Un poco de por favor...

Soy un fiel seguidor de la filosofía de los límites. Los límites de lo aceptable y de lo que no lo es, los límites de lo posible y lo imposible, los límites de lo bueno y de la malo. A veces los aplico a cosas estúpidas pero hoy no es el caso.

Me jode la mala educación en la mesa. Nada extravangante, cosas simples, sencillas y para toda la familia... Ahí van las más importantes:


No hacer ruido: a nosotros nos convierte en orangutanes y a ellas en hombres.

Los codos: puede que no me importe tanto en el caso de una mujer ya que a ellas se les permiten esas cosas pero no puedo con el clásico machote "tensabrazos" que bebe de la copa con el codo apoyado o que comiera como si estuviera en el salvaje oeste, como si lo hiciera con navaja.

El móvil: no puedo con los yonkis del móvil. Era uno de ellos pero me estoy quitando y ahora lo detesto. Si he pedido vino, es posible que el teléfono acabe en las profundidades de la hielera.

A gritar, al campo: Yo hablo fuerte pero no grito y a veces me siento incómodo de todo lo que se me escucha y quizá por eso no entiendo a la gente que grita en la mesa. Sólo decir dos cosas: "se te escucha perfectamente" y "perdona, te puedes callar que no escucho a nadie más".

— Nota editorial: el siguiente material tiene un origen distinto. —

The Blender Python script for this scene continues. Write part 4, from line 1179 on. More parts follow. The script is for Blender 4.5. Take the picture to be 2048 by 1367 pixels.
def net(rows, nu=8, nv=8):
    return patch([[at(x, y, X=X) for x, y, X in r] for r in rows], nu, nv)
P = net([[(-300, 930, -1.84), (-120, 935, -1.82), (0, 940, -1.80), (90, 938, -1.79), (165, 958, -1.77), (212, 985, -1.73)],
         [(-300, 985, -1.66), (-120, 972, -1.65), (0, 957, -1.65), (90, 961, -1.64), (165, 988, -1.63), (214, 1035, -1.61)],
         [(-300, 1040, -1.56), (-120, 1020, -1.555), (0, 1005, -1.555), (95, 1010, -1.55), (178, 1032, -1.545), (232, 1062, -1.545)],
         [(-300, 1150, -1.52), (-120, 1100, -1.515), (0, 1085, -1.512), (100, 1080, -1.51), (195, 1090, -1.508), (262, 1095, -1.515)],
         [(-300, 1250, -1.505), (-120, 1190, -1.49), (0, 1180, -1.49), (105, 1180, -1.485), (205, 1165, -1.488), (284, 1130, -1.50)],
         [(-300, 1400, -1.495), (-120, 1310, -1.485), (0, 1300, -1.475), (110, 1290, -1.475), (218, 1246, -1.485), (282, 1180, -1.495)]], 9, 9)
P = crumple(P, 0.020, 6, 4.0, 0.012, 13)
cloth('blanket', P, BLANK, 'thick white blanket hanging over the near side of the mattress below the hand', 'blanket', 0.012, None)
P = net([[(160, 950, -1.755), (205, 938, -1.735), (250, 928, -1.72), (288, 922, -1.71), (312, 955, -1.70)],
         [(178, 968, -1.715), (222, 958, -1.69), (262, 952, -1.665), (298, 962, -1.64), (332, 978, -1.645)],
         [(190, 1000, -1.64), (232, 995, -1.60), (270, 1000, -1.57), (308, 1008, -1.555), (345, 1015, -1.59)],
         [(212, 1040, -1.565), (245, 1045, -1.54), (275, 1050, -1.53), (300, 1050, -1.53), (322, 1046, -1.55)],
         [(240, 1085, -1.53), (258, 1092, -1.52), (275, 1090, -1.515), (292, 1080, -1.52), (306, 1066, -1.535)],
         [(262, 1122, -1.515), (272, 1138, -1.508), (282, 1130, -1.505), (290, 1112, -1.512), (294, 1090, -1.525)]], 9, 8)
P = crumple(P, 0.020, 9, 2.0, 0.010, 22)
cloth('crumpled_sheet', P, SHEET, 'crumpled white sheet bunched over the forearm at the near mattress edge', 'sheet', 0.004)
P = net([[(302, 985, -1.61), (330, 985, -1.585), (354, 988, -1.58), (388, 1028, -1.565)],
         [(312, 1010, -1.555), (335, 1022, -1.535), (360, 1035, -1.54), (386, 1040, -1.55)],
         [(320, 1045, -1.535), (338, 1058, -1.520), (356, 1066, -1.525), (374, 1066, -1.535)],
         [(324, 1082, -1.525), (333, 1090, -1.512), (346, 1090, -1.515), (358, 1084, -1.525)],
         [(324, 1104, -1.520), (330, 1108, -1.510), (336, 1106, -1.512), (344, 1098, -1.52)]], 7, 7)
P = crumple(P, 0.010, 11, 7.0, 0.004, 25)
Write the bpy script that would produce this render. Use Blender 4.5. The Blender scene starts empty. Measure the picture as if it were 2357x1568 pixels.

Comer dos hojas de lechuga y dejar el resto: más propio de las mujeres, permítanme. Ni me gusta ni lo entiendo. Dí que no quieres nada o pide un postre al menos pero no dejes la comida al son de: "yo como muy poco". Me cortas todo el rollo.

Los besos en la mesa: Cuando veo besos –picos o perforadores– mi mano empieza a temblar hasta el punto de tener que sujetarla con la otra para no terminar tirando trozos de pan al pequeño hueco, esa mínima raya de luz, que dejan entre sus cabezas. Si para más inri es con ruido de lenguas en fricción me levanto y les llamo la atención sin dudarlo.

Hablar mientras se mastica: sin duda la peor de todas, la que menos soporto. Y no hay distinción de sexo, nos hace menos deseables a todos. Siempre tengo la sensación de que se va a caer algún tropezón en plato ajeno.

Puede que porque se me haya ocurrido escribir sobre esto hablando con una chica que comía pizza, me he planteado qué pasaría si en una cita –esa palabra sin sinónimo apropiado– mi acompañante cometiera cualquiera de estas faltas...



Estás ahí, en el restaurante, disfrutando de un pulpo a la gallega para compartir cuando, casi sin darte cuenta, ella pone sus codos encima de la mesa, ocupando el 100% de su mitad del tablero y con el codo apoyado pincha el trozo de pulpo para después llevárselo a la boca como si de una grúa levanta-coches se tratara, como si estuviera alimentado a un niño. Dí que te está sentando muy mal la cena y métete los dedos en el baño. Estás a tiempo.

Sin tiempo de asimilar la situación llega el primer plato, un caldo estupendo, con un poco de hierbabuena o romero, –algo muy andaluz–, exquisito, que ella decide, por su cuenta y riesgo, absorber en rapidísimas cucharadas. Dos gotas caen por las comisuras de los labios. No se da cuenta o pasa de limpiarse. No te quedes callado o no podrás hablar jamás.

Con más gas que sopa en el estómago, mira la carne como si fuera, a la vez, la primera y la última vez que ve un filete mientras se queja amargamente del montón de calorías que tiene y lo muy poco que le conviene para después comérselo todo sin soltar los cubiertos, con la boca llena en todo momento, sin cortar la conversación, con trozos cayendo del tenedor por estar mal pinchados y ese tropezón... 

Ese puto tropezón que lo jode todo, ese tropezón que no me deja pensar en nada más, ese tropezón que contempla el abismo que hay entre tu boca y la servilleta, y que me grita "socorroooo", ese tropezón que siempre me visita cuando duermo, ese tropezón hará que hoy te vayas a la cama sin un beso... Un poquito de por favor... 

Todo tiene un límite y en la mesa, más.


DISCLAIMER (por si lees esto): No ha sido tu caso. Me ha encantado verte comer pizza. No he tenido ningún problema con tu sonrisa. Minipunto para ti. En mi sofá, nada de esto importará jamás.